No caso de gênero, o processo de segregação de redes é reiterado desde a infância, quando “meninos” e “meninas” são desestimulados a brincar juntos e incentivados a cultivar interesses diferentes. Na vida adulta eles irão formar redes muito diferentes. No caso de raça, a segregação das redes ocorre em razão de desigualdades duráveis e cumulativas, que posicionaram pessoas negras nas classes baixas. Preconceitos, discriminação e estereótipos também desempenham um papel ativo na manutenção de redes segregadas. No entanto, na maior parte das vezes não é sequer necessário discriminar, pois as distâncias sociais já fazem o trabalho de manter determinadas pessoas distantes das oportunidades. Frequentemente essa segregação é também territorial, pode se perpetuar por gerações, e é muito mais forte do que a segregação de redes por gênero. Além disso, mulheres negras estão na interseção dessas segregações de redes: são segregadas por gênero das redes masculinas, e por raça das redes de pessoas brancas da classe média e da elite.

Charles Tilly (1998) explica como é importante observar o poder das relações e das redes na produção e sustentação de desigualdades. Quando um determinado conjunto de pessoas consegue ter acesso a poder e recursos, elas têm a tendência a criar redes de solidariedade que permitam manter o controle sobre esses bens.
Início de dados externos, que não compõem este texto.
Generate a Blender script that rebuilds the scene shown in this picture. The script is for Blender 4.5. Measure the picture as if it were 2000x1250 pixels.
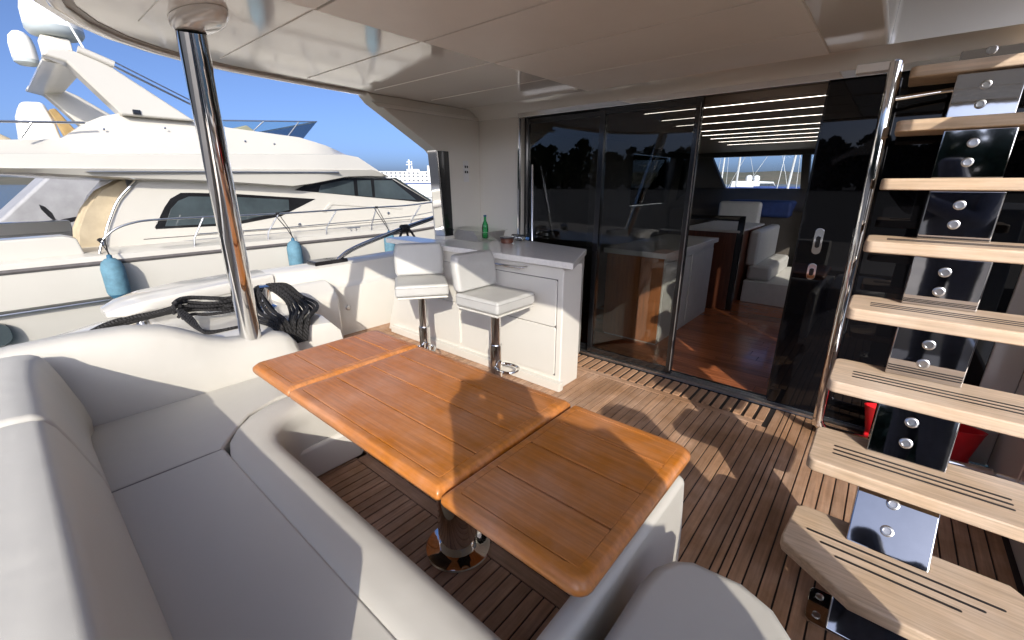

Para que possam sustentar sua própria rede e garantir que manterão seu acesso privilegiado a benefícios, essas pessoas vão excluir os “de fora”.

Essa exclusão, por sua vez, resolve problemas práticos da organização:  por exemplo, no caso de gênero, impede que as próprias rotinas do trabalho mudem por demanda de mulheres e que isso possa ameaçar as hierarquias internas estabelecidas, a coesão do grupo mais poderoso e as formas de circulação de recursos e status. Sendo assim, aqueles que vêm de fora ameaçam o poder instituído, as rotinas, o status quo. Não pela sua “virtude” essencial, mas por injetar novidade, desestabilizar hierarquias, por questionar as regras do jogo e trazer outras redes para dentro do poder. Ação e estrutura estão fortemente imbricadas nesses processos e, portanto, eles não podem ser reduzidos a inclinações individuais a ser corrigidos unicamente pela sensibilização.

Conclusões

Mais do que uma questão de superação pessoal, as desigualdades de gênero devem ser combatidas com mudanças organizacionais e políticas públicas. Por isso, não podemos nos limitar a soluções individualistas. E precisamos chamar o Estado para a conversa, pois firmas, empregos e famílias existem na relação uns com os outros e com as instituições estatais. Programas como a renda básica, investimentos em creches, programas de assistência à família, formas de regulação do trabalho e ações afirmativas têm a chance de aumentar o poder de barganha dos desprivilegiados frente aos poderosos. Ainda pouco lida no Brasil, a literatura sobre gênero e organizações oferece perspectivas sociológicas valiosas para elaborar diagnósticos e ações.

A perspectiva das redes mostra também como construir coalizões, pontes, é importante. Nesse sentido, a chave individualista de leitura das desigualdades atrapalha, pois promove a ideia equivocada de que homens, brancos, heterossexuais etc. são essencialmente maus e que o combate às desigualdades é um combate aos seus maus sentimentos. Ao contrário: é necessário fazer esforços para descontruir visões essencialistas, para dessegregar redes – e não para reforçar separações. Como demonstra Joan Acker (2006) no seu trabalho com organizações, experiências bem-sucedidas de redução de desigualdades organizacionais costumam vir da combinação de pressões externas e a colaboração de aliados internos.

Referências

ACKER, Joan. (2006). “Inequality Regimes: Gender, Class and Race in Organizations”. Gender and Society, v. 20, n. 4, p. 441-464.

ELIAS, Norbert & SCOTSON, John. (2000). Os estabelecidos e os outsiders: sociologia das relações de poder a partir de uma pequena comunidade. Rio de Janeiro, Zahar

GRANOVETTER, Mark. (1973). “The strength of weak ties”. American Journal of Sociology, University Chicago Press, v. 78, n. 6, p. 1930-1938.

LIMA, Márcia & PRATES, Ian. (2019). “Emprego doméstico e mudança social: reprodução e heterogeneidade na base da estrutura ocupacional brasileira”. Tempo Social, v. 31, n. 2, p. 149-172.

PALUCK, Elizabeth Levy & GREEN, Donald P. (2009). “Prejudice Reduction: What Works? A Review and Assessment of Research and Practice”. Annual Review of Psychology, v. 60, p.339-367

TILLY, Charles. (1998). Durable Inequality. Berkeley, University of California Press.

TOMASKOVIC-DEVEY, Donald; AVENT-HOLT, Dustin. (2019). Relational Inequalities: an organizational approach. Oxford, Oxford University Press. 

WHARTON, Amy. (2005). The Sociology of Gender: an introduction to Theory and Research. Hoboken, Wiley-Blackwell.